Der deutsche Farmer Heinrich Berthold schrieb damals aus Neu Ulm an seinen Bruder in New York:
„Sie müssen verhungern. Es sind fleißige, gottesfürchtige, fromme und ehrliche Indianer, hilfsbereit und frohgelaunt. Aber ihre Situation ist furchtbar. Wir helfen, wo wir können, aber die Raupen haben auch unsere Felder heimgesucht. Die skrupellosen Indianerhändler, die sie auf Schritt und Tritt betrügen, sagen, dass sie große Schulden bei ihnen hätten. Ich wüsste nicht für was…Die Indianer fürchten, dass die Händler mit den Lagerhausbeamten einen Handel gemacht haben, dass die Beamten den Händlern einen Großteil des Sioux-Geldes als Schuldenabzahlung geben werden, wovon sie dann einen guten Teil in die eigene Tasche stecken.“ (3, S. 157 f.).
Als Little Crow, der Häuptling der Sioux, den Indianeragenten beschwor, doch endlich die Lagerhäuser zu öffnen, da sein Volk sonst vor Hunger sterben müsse, erhielt er die zur Antwort: „Wenn sie hungrig sind, sollen sie Gras fressen!“ (3, S. 158).

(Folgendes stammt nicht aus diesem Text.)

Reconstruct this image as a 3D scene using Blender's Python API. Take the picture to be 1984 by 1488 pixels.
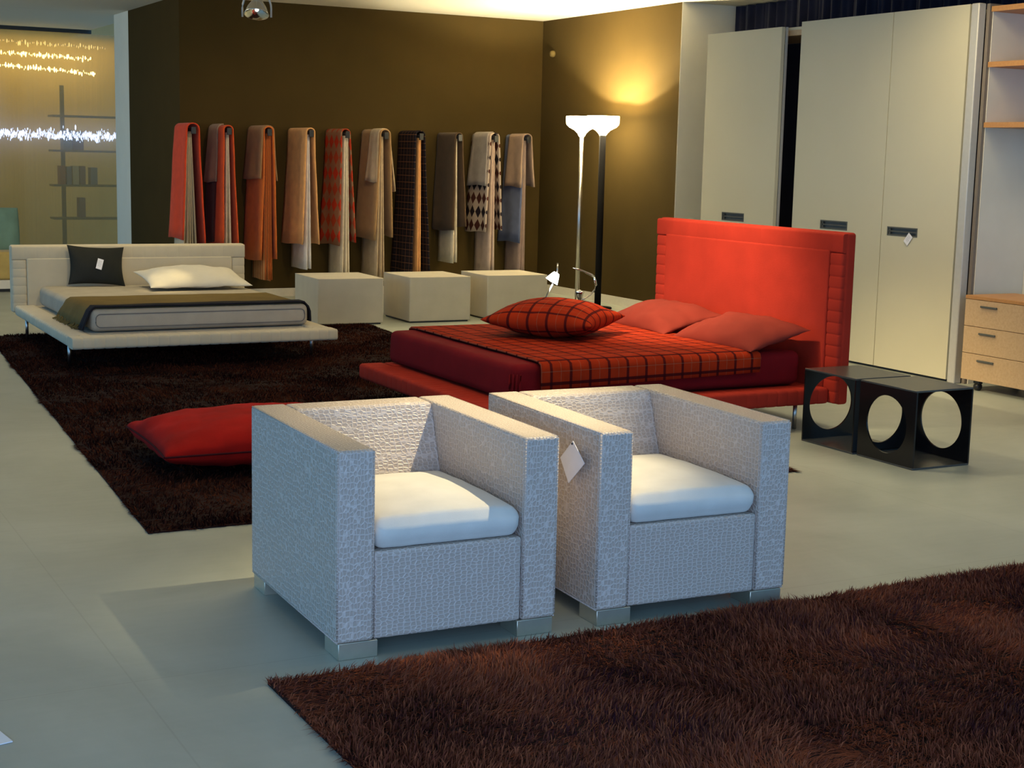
import bpy, bmesh, math, random
import numpy as np
from mathutils import Matrix, Vector, noise as mnoise
random.seed(7); rng = np.random.default_rng(7)
for o in list(bpy.data.objects): bpy.data.objects.remove(o)
SC = bpy.context.scene; COL = SC.collection
PI = math.pi

# ------------------------------------------------------------------ camera
def rotm(yaw, pitch, roll):
    cp, sp, cr, sr = math.cos(pitch), math.sin(pitch), math.cos(roll), math.sin(roll)
    fw = np.array([0, cp, -sp]); rt = np.array([1, 0, 0.]); dn = np.cross(fw, rt)
    R0 = np.array([cr*rt+sr*dn, -sr*rt+cr*dn, fw])
    ca, sa = math.cos(yaw), math.sin(yaw)
    return R0 @ np.array([[ca, -sa, 0], [sa, ca, 0], [0, 0, 1.]])
RM = rotm(math.radians(28.07), 0.151297, -0.022964)
cd = bpy.data.cameras.new('camera'); cam = bpy.data.objects.new('camera', cd); COL.objects.link(cam)
cd.sensor_fit = 'HORIZONTAL'; cd.sensor_width = 36.0; cd.lens = 2903.4/1984*36.0
cd.clip_start = .05; cd.clip_end = 100
cam.matrix_world = Matrix(((RM[0][0], -RM[1][0], -RM[2][0], 0), (RM[0][1], -RM[1][1], -RM[2][1], 0),
                           (RM[0][2], -RM[1][2], -RM[2][2], 1.60), (0, 0, 0, 1)))
SC.camera = cam

# ------------------------------------------------------------------ world, daylight, ceiling lighting, exposure
vs = SC.view_settings
vs.view_transform = 'Standard'; vs.look = 'None'; vs.gamma = 1.0; vs.exposure = 0.0; vs.use_curve_mapping = False
w = bpy.data.worlds.new('world'); SC.world = w; w.use_nodes = True
bg = w.node_tree.nodes['Background']; bg.inputs[0].default_value = (.20, .55, .96, 1); bg.inputs[1].default_value = 1.32

def area(name, loc, target, sx, sy, power, color, spread=180):
    d = bpy.data.lights.new(name, 'AREA'); d.shape = 'RECTANGLE'; d.size = sx; d.size_y = sy
    d.energy = power; d.color = color; d.spread = math.radians(spread)
    o = bpy.data.objects.new(name, d); COL.objects.link(o); o.location = loc
    o.rotation_euler = (Vector(target)-Vector(loc)).to_track_quat('-Z', 'Y').to_euler(); return o
def spot(name, loc, target, power, color, deg, blend=.5, r=.04):
    d = bpy.data.lights.new(name, 'SPOT'); d.energy = power; d.color = color
    d.spot_size = math.radians(deg); d.spot_blend = blend; d.shadow_soft_size = r
    o = bpy.data.objects.new(name, d); COL.objects.link(o); o.location = loc
    o.rotation_euler = (Vector(target)-Vector(loc)).to_track_quat('-Z', 'Y').to_euler(); return o
WARM = (1.0, .82, .49); WARM2 = (1.0, .72, .40); COOL = (.52, .64, 1.0)
area('daylight_shop_window', (-1.0, -2.6, 1.5), (2.6, 5.0, .4), 5.5, 2.6, 215, COOL)
for i, (x, y, p) in enumerate([(5.6, 3.8, 24), (6.8, 7.8, 44), (2.4, 12.6, 26), (6.2, 12.4, 34)]):
    area('ceiling_luminaire_light', (x, y, 3.1), (x, y, 0), 1.6, 1.0, p, WARM, 170)
spot('track_spot_chairs', (3.55, 4.75, 3.02), (2.50, 4.78, .60), 500, WARM, 37, 1.0, .02)
spot('track_spot_red_bed', (3.75, 7.9, 3.02), (5.95, 8.25, .55), 900, WARM, 46, 1.0, .04)
spot('track_spot_floor', (3.60, 7.6, 3.02), (6.3, 5.7, .0), 130, WARM, 46, .6, .03)
spot('spot_white_bed', (3.9, 11.75, 2.62), (3.28, 12.30, .46), 150, (1.0, .78, .40), 13, 1.0, .03)
spot('track_spot_white_bed', (2.6, 9.6, 3.02), (3.2, 12.4, .5), 130, WARM, 40, 1.0, .04)
for i, x in enumerate((5.3, 7.6)):
    spot('track_spot_textiles', (x, 12.6, 3.05), (x+.2, 15.8, 1.0), 80, WARM2, 70, .8, .05)
area('back_room_light', (4.6, 24.2, 3.2), (4.6, 24.8, 0), 3.0, 1.2, 38, (1, .74, .30))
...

Mit Windeseile verbreitete sich dieses Wort, und die Sioux schlugen los. Dann griff die Armee ein und erstickte den Aufstand in Blut.
Literatur:
(1) Davis, William C.. „Der Wilde Westen“, Karl Müller, Erlangen; 1994.
(2) Gardner, Mark L.. „Santa Fe Trail“, Southwest Parks and Monuments Association, Tucson; 1993.
(3) Stammel, H. J.: „Indianer“, Bertelmann, Gütersloh; 1977.
(4) Stammel, H. J.: „Solange Gras wächst und Wasser fließt“, DVA, Stuttgart, 1976.
(5) Utley, Robert M.: „Indian, Soldier and Settler“, Jefferson National Expansion Historical Association, St. Louis, 1979.